With regard to the private media, it is the millionaire owners who determine political line. If there were a prize for fake news, Springer house would no doubt be the most deserving. For decades, the highly paid journalists of this tabloid newspaper have produced articles aimed at lowering the cultural and political level of the masses. At the press ball of the Springer Publishing House, all the Berlin notables gather together each year. Its top shareholder, Friede Springer, is a close friend of Chancellor Angela Merkel. Merkel’s husband, Joachim Sauer, sits on the board of trustees of the Friede Springer Foundation and receives €10,000 per year in compensation, according to Der Spiegel.
The so-called “serious” newspapers such as Die Zeit, the Süddeutsche Zeitung, and the Frankfurter Allgemeine Zeitung also feature propaganda written by the likes of Stefan Kornelius, Jochen Bittner and Josef Joffe, who have close connections with political think tanks, the government and the military and lobby for their aims. For instance, Jochen Bittner wrote about the strategy paper, “New power, new responsibility,” that prepared the revival of German militarism, without informing the reader that he also took part in the preparation of this document.

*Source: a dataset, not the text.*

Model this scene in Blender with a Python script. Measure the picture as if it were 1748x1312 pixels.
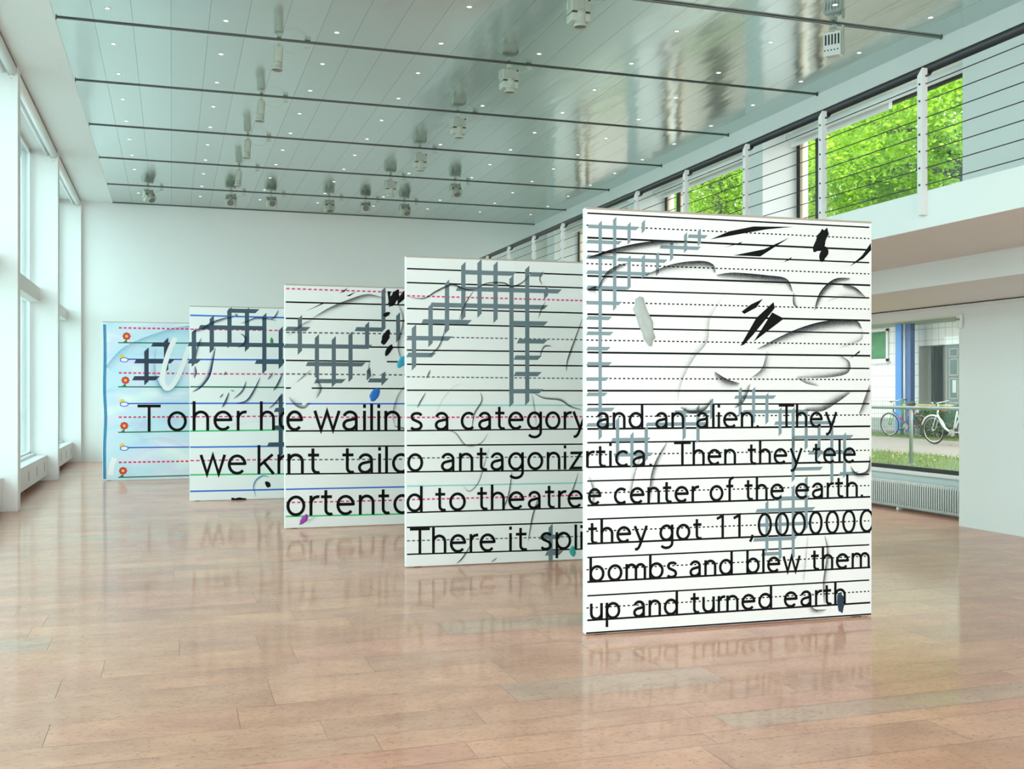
import bpy, math, random
from mathutils import Vector, Matrix
for o in list(bpy.data.objects): bpy.data.objects.remove(o)
sc = bpy.context.scene
COL = sc.collection
R = math.radians
PI = math.pi

# ------------------------------------------------------------------ camera, sky, daylight, exposure
CAM_H = 1.565
cd = bpy.data.cameras.new('camera'); cam = bpy.data.objects.new('camera', cd); COL.objects.link(cam)
cam.location = (0, 0, CAM_H); cam.rotation_euler = (R(90), 0, R(-17.982))
cd.sensor_width = 36.0; cd.lens = 36.0*1790/1748; cd.shift_y = 12/1748; cd.clip_end = 400; cd.clip_start = .05
sc.camera = cam
vs = sc.view_settings
vs.view_transform = 'Standard'; vs.look = 'None'; vs.gamma = 1.0; vs.use_curve_mapping = False
vs.exposure = 1.08
sc.display_settings.display_device = 'sRGB'

SKY_STRENGTH = 2.3
w = bpy.data.worlds.new('overcast_sky'); sc.world = w; w.use_nodes = True
nt = w.node_tree; nt.nodes.clear()
out = nt.nodes.new('ShaderNodeOutputWorld'); bg = nt.nodes.new('ShaderNodeBackground')
tc = nt.nodes.new('ShaderNodeTexCoord'); sx = nt.nodes.new('ShaderNodeSeparateXYZ')
rp = nt.nodes.new('ShaderNodeValToRGB')           # overcast sky: brighter in the west, dimmer in the east, brightest in the south
rp.color_ramp.elements[0].position = .15; rp.color_ramp.elements[0].color = (.94, .98, .97, 1)
rp.color_ramp.elements[1].position = .85; rp.color_ramp.elements[1].color = (.66, .70, .68, 1)
mp = nt.nodes.new('ShaderNodeMapRange'); mp.inputs['From Min'].default_value = -1; mp.inputs['From Max'].default_value = 1
nt.links.new(tc.outputs['Generated'], sx.inputs[0]); nt.links.new(sx.outputs['X'], mp.inputs['Value'])
ms_ = nt.nodes.new('ShaderNodeMapRange'); ms_.inputs['From Min'].default_value = .2; ms_.inputs['From Max'].default_value = -.9
smx = nt.nodes.new('ShaderNodeMix'); smx.data_type = 'RGBA'; smx.inputs['B'].default_value = (1.26, 1.27, 1.28, 1)
nt.links.new(sx.outputs['Y'], ms_.inputs['Value']); nt.links.new(ms_.outputs[0], smx.inputs['Factor'])
nt.links.new(mp.outputs[0], rp.inputs[0]); nt.links.new(rp.outputs[0], smx.inputs['A']); nt.links.new(smx.outputs['Result'], bg.inputs['Color'])
bg.inputs['Strength'].default_value = SKY_STRENGTH
nt.links.new(bg.outputs[0], out.inputs[0])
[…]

The false representations of the events in Ukraine were also accompanied at that time with a campaign against fake news and preparations for war against Russia. The claim that Russian hacker attacks are responsible for the election victory of Donald Trump in the US and the rise of right-wing parties in Europe was a common thread throughout the various media accounts, although there was no evidence for this at all. The Tagesschau reported on December 26: “Above all in Germany, parties are currently seeking the possibility of combatting manipulation of opinion on the Internet. They are concerned that Russia could intervene in the federal election in this way [like in the US].”
There is also deep mistrust of this propaganda in the population—not out of sympathy for Russian President Vladimir Putin, but because many people know or sense that the war preparations serve imperialist interests and that they could be among the first victims of a military confrontation with Russia.